Objective => Leave the pictures out, and output exactly the lines from the one containing "Recreate this scene" through the one containing "random.seed(7)".

Provided entries =>
....

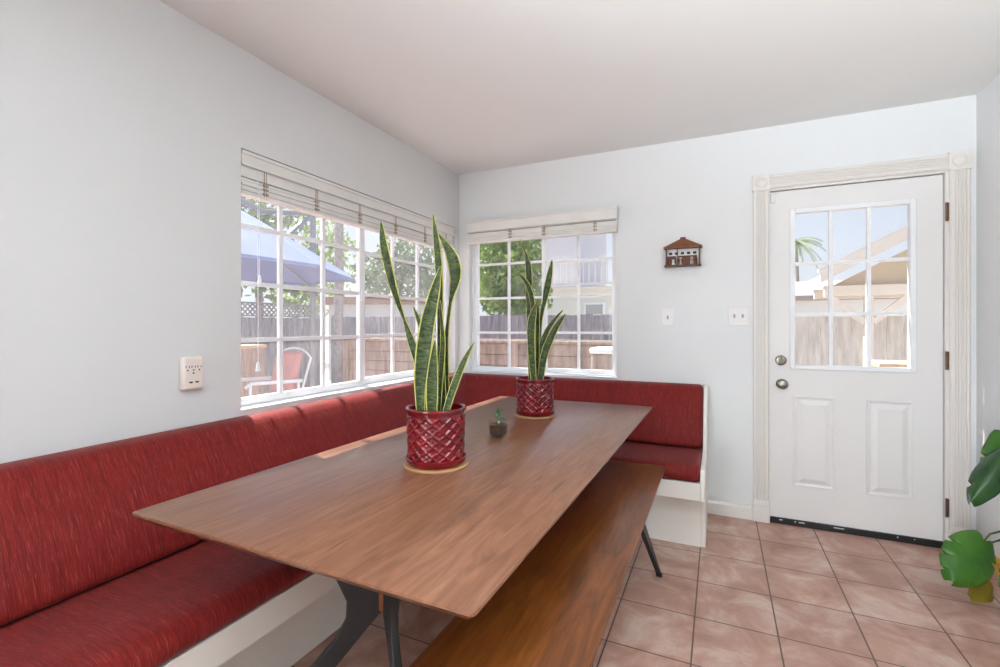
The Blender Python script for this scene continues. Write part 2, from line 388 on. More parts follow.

....

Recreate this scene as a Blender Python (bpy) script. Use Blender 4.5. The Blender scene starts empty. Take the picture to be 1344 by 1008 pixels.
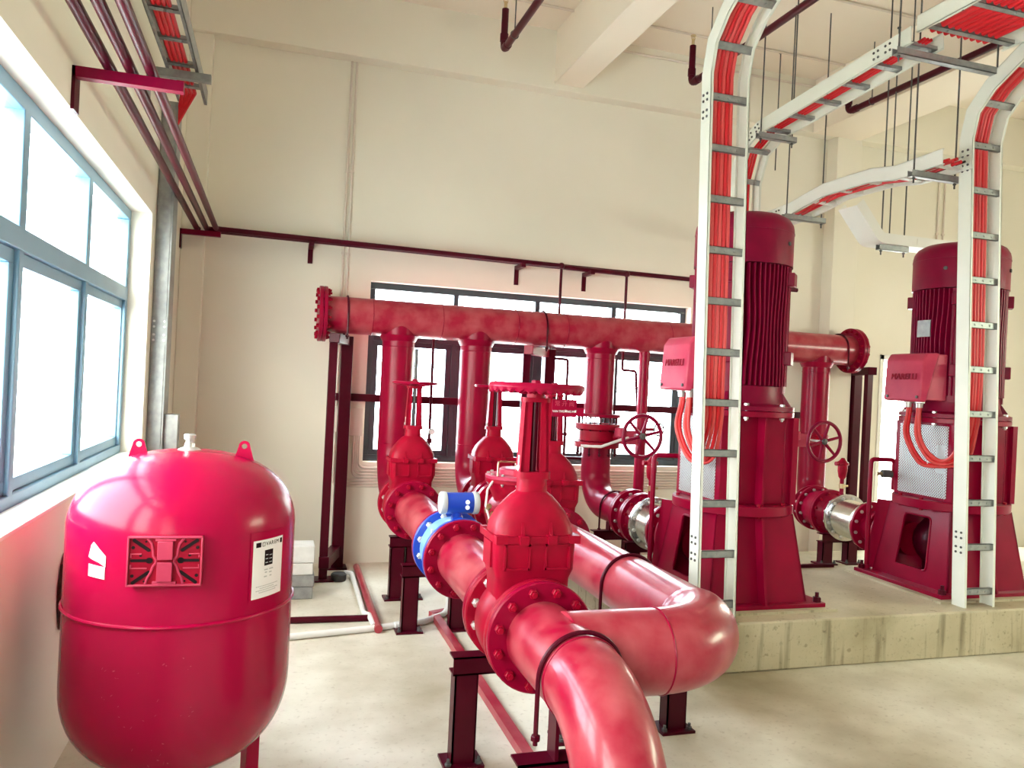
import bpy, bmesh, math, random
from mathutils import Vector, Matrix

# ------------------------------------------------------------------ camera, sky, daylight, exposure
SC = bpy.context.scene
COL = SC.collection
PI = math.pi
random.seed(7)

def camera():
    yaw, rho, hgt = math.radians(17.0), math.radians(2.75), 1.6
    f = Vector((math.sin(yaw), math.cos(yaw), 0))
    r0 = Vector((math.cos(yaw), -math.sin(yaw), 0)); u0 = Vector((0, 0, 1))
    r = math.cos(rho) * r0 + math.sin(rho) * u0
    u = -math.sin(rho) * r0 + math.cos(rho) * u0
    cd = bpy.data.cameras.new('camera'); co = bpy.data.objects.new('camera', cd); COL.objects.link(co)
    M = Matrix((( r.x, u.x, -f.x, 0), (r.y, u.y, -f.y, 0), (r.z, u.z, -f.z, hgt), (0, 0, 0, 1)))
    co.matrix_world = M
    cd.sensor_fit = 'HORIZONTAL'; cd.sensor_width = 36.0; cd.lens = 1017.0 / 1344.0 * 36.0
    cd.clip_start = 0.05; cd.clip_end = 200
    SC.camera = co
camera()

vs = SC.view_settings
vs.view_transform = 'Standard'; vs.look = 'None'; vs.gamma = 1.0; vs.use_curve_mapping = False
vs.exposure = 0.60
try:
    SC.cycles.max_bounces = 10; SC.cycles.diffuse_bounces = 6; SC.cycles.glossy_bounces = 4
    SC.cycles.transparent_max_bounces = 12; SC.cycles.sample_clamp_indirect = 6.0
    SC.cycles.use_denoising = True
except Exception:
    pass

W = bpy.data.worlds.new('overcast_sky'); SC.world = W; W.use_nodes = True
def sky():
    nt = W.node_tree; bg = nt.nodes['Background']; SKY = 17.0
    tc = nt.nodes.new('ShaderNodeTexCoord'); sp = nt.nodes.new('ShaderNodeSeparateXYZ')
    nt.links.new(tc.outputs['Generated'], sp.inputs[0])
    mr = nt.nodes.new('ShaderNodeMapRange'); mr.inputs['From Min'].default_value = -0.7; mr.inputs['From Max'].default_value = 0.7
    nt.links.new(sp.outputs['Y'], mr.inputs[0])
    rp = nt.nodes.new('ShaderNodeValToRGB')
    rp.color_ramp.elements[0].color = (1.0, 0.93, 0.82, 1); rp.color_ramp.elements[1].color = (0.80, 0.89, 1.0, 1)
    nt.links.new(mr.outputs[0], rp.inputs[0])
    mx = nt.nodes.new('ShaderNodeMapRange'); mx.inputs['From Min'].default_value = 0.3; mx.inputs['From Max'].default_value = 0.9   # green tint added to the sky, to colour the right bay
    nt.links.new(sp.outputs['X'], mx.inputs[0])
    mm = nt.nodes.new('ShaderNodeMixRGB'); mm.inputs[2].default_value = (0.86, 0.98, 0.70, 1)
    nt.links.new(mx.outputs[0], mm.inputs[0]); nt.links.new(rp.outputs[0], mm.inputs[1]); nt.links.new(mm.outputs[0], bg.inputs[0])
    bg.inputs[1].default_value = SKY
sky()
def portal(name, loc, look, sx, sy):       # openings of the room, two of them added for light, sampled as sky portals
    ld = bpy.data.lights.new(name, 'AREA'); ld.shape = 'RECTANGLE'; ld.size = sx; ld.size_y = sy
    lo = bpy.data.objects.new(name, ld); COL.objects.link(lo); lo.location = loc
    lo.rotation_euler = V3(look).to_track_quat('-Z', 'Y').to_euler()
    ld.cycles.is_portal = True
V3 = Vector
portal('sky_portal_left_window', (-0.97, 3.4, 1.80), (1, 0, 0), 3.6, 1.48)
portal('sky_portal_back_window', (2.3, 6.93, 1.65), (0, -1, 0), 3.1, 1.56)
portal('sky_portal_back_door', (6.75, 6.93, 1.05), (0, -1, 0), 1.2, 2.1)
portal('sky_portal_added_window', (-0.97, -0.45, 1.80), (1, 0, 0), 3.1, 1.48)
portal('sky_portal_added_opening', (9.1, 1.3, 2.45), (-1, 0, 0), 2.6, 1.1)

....

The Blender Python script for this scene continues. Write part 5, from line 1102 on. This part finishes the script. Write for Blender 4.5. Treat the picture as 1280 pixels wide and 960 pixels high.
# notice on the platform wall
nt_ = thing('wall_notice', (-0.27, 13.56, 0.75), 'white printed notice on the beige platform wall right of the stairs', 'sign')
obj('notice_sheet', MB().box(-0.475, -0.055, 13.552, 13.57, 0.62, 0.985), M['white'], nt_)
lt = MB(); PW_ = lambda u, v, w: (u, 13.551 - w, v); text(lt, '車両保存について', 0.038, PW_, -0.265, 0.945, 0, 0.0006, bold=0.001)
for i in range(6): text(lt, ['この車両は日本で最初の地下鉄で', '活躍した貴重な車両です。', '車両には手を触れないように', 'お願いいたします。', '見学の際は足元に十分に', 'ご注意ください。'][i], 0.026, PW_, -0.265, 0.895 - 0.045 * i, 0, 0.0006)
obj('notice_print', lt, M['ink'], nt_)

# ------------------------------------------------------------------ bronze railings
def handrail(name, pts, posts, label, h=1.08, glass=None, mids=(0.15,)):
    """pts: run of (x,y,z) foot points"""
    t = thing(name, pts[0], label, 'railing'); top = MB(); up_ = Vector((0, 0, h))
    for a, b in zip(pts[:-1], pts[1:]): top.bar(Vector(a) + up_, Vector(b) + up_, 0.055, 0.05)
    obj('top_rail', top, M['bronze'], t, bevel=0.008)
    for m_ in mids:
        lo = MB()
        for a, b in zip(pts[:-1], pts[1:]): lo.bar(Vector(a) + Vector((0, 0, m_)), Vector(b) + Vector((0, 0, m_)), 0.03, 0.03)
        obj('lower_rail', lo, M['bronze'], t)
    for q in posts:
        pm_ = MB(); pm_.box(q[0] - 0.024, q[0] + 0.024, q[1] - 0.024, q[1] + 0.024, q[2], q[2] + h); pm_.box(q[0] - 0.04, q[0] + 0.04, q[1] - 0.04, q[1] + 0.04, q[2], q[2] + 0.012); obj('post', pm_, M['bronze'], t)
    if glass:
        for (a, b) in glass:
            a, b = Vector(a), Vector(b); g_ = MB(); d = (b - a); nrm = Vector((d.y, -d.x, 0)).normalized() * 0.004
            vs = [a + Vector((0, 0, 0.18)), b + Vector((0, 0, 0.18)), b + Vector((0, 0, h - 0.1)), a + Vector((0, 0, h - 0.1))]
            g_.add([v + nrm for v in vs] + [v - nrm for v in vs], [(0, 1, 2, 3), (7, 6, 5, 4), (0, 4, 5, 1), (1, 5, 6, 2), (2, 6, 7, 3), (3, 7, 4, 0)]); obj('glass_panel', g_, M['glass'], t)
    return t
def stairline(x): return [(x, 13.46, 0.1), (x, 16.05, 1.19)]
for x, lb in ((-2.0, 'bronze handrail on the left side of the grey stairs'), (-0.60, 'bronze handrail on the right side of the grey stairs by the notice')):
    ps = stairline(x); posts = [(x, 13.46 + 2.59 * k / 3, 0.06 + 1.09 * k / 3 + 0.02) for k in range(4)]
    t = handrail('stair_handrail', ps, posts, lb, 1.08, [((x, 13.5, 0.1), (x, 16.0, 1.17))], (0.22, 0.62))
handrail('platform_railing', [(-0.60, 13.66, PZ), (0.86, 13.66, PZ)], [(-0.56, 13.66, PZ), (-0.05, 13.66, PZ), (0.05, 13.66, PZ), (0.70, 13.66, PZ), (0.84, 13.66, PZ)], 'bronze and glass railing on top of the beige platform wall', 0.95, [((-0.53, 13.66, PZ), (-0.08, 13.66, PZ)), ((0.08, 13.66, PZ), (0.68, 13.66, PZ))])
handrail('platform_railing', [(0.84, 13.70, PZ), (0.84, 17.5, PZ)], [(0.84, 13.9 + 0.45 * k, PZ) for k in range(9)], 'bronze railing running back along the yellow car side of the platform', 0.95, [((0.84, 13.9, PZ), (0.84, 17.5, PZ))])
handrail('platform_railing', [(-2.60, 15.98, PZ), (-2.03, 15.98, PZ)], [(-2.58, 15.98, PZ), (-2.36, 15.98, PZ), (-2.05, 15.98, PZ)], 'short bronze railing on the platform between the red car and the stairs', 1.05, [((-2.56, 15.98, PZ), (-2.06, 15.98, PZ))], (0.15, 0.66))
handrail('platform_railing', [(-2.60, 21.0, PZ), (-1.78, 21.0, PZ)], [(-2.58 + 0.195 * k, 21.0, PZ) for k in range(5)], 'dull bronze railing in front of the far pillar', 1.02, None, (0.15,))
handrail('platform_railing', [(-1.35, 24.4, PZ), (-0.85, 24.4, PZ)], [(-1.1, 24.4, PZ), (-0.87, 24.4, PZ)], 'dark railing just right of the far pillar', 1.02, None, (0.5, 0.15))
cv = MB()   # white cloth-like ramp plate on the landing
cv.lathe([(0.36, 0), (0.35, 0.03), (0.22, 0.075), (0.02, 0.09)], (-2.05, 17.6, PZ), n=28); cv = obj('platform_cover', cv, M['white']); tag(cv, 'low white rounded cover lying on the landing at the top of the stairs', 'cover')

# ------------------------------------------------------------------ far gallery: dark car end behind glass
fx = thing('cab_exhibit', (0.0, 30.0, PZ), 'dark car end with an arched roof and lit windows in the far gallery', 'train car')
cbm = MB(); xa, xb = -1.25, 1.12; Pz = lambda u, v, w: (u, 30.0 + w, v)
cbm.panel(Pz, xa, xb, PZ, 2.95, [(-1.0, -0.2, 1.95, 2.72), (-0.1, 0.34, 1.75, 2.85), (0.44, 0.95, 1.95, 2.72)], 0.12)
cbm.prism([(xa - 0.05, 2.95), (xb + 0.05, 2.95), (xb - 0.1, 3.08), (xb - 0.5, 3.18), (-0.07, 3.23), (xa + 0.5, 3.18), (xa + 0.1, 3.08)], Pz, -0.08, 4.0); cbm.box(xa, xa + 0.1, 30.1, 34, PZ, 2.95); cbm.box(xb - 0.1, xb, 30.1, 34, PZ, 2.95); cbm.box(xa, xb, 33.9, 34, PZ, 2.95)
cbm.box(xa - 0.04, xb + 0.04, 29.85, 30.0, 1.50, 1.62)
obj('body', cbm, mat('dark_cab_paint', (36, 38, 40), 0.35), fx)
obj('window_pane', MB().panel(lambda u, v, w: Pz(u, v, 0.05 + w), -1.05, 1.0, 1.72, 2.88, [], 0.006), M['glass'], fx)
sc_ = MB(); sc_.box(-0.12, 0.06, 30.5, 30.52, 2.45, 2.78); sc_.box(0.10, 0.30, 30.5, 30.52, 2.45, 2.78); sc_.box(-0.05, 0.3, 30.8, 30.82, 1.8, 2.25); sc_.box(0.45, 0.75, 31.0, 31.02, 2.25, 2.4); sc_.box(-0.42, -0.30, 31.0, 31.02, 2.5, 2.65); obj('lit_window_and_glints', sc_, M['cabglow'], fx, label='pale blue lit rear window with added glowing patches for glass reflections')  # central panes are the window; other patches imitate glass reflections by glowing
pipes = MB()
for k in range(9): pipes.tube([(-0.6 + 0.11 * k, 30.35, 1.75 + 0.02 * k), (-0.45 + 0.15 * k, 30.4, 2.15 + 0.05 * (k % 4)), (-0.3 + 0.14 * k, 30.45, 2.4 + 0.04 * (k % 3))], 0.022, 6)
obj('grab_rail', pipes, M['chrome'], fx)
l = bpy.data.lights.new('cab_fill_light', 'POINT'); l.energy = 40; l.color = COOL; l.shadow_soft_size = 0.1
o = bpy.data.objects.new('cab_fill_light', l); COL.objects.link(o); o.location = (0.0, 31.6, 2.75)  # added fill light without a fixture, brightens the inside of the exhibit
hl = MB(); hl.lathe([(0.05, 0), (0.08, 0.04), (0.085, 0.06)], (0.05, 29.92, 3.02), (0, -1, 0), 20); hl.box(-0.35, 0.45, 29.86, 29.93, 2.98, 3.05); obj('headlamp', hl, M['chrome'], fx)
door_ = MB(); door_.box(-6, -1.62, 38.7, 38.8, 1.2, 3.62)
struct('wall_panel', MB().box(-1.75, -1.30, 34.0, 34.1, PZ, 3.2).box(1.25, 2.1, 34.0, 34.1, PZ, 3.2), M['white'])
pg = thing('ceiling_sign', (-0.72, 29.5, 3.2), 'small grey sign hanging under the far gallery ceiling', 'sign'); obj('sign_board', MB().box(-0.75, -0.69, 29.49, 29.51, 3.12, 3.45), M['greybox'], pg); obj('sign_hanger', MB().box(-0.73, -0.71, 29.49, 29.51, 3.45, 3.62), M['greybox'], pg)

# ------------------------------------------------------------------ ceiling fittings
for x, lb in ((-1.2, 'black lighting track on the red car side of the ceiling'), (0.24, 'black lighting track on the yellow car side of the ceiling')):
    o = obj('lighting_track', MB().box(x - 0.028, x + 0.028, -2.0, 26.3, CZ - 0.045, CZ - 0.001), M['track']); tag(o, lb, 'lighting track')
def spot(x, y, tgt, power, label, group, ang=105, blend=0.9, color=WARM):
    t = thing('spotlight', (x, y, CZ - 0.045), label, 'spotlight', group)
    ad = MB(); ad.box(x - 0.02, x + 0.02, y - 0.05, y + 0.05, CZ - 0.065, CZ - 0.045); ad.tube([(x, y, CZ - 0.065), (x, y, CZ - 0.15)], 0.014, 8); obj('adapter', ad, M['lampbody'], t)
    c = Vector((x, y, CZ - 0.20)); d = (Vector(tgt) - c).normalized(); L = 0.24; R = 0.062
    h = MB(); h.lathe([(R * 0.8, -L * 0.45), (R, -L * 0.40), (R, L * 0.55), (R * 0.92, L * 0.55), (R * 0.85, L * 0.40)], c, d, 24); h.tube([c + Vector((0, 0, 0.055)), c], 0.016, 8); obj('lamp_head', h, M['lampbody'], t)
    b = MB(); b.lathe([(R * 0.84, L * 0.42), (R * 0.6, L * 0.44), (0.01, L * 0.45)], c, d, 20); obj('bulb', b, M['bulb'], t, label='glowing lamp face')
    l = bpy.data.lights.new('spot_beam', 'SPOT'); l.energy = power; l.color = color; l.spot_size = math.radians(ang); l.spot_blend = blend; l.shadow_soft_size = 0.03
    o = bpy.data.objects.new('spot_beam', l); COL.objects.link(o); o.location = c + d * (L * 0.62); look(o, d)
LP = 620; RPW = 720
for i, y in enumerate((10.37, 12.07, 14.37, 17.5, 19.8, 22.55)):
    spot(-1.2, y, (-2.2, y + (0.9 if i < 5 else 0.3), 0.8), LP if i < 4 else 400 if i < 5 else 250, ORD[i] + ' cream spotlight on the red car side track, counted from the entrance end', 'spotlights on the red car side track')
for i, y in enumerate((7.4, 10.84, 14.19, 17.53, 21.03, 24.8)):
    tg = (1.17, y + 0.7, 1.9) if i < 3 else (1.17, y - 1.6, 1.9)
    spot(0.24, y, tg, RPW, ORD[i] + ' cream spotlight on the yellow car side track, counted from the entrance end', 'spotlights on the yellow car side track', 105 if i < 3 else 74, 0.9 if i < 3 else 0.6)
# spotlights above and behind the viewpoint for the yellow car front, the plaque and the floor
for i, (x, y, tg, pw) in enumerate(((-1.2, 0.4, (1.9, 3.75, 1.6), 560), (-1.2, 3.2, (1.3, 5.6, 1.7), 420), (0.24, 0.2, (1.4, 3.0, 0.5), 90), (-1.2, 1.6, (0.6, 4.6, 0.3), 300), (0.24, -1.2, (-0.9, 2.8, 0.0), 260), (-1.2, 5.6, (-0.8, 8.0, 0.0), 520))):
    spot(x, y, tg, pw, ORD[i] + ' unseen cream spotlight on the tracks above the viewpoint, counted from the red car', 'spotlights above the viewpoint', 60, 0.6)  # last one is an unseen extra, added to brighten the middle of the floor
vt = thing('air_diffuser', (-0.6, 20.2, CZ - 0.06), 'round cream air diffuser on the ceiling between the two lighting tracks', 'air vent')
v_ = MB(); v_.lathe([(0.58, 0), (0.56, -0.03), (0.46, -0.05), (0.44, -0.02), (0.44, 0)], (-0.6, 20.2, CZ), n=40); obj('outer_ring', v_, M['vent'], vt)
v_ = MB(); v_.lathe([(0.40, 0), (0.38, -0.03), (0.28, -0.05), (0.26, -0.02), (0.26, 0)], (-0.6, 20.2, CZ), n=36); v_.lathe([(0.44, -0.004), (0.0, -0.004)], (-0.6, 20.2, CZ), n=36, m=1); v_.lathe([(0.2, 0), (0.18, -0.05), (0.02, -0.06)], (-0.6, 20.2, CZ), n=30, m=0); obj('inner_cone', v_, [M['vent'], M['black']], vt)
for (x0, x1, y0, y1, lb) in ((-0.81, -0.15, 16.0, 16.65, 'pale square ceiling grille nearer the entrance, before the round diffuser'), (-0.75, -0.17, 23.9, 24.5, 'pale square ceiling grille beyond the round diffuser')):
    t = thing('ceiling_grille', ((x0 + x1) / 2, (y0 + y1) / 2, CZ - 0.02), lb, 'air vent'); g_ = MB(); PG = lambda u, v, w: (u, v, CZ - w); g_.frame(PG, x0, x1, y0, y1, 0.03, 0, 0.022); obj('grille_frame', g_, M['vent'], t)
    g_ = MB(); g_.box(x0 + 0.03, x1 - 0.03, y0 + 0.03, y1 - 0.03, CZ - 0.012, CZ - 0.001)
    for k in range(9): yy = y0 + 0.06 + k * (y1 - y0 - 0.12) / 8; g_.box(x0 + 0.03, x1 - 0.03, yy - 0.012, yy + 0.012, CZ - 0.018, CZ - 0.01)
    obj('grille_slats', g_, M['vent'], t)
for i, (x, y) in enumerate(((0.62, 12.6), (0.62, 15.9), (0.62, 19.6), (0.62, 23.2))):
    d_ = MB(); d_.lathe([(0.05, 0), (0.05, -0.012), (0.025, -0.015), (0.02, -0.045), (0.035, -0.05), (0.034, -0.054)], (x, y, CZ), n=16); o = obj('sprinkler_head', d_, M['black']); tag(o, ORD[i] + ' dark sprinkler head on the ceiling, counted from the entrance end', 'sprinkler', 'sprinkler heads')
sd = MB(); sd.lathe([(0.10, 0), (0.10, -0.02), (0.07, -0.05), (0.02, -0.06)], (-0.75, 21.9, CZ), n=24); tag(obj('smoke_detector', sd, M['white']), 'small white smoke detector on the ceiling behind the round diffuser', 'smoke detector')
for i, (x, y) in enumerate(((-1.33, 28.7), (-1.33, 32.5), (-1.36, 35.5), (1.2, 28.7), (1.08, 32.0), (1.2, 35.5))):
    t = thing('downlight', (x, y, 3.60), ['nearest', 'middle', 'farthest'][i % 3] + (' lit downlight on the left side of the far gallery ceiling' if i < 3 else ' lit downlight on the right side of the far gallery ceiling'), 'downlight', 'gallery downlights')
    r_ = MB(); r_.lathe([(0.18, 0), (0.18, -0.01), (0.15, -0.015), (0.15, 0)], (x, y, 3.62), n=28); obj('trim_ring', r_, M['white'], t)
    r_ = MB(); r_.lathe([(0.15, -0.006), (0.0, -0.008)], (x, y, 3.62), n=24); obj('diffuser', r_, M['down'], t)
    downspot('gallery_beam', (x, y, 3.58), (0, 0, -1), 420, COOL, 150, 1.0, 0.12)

....

Response for this exercise =>
Recreate this scene as a Blender Python (bpy) script. Use Blender 4.5. The Blender scene starts empty. Take the picture to be 1344 by 1008 pixels.
import bpy, bmesh, math, random
from mathutils import Vector, Matrix

# ------------------------------------------------------------------ camera, sky, daylight, exposure
SC = bpy.context.scene
COL = SC.collection
PI = math.pi
random.seed(7)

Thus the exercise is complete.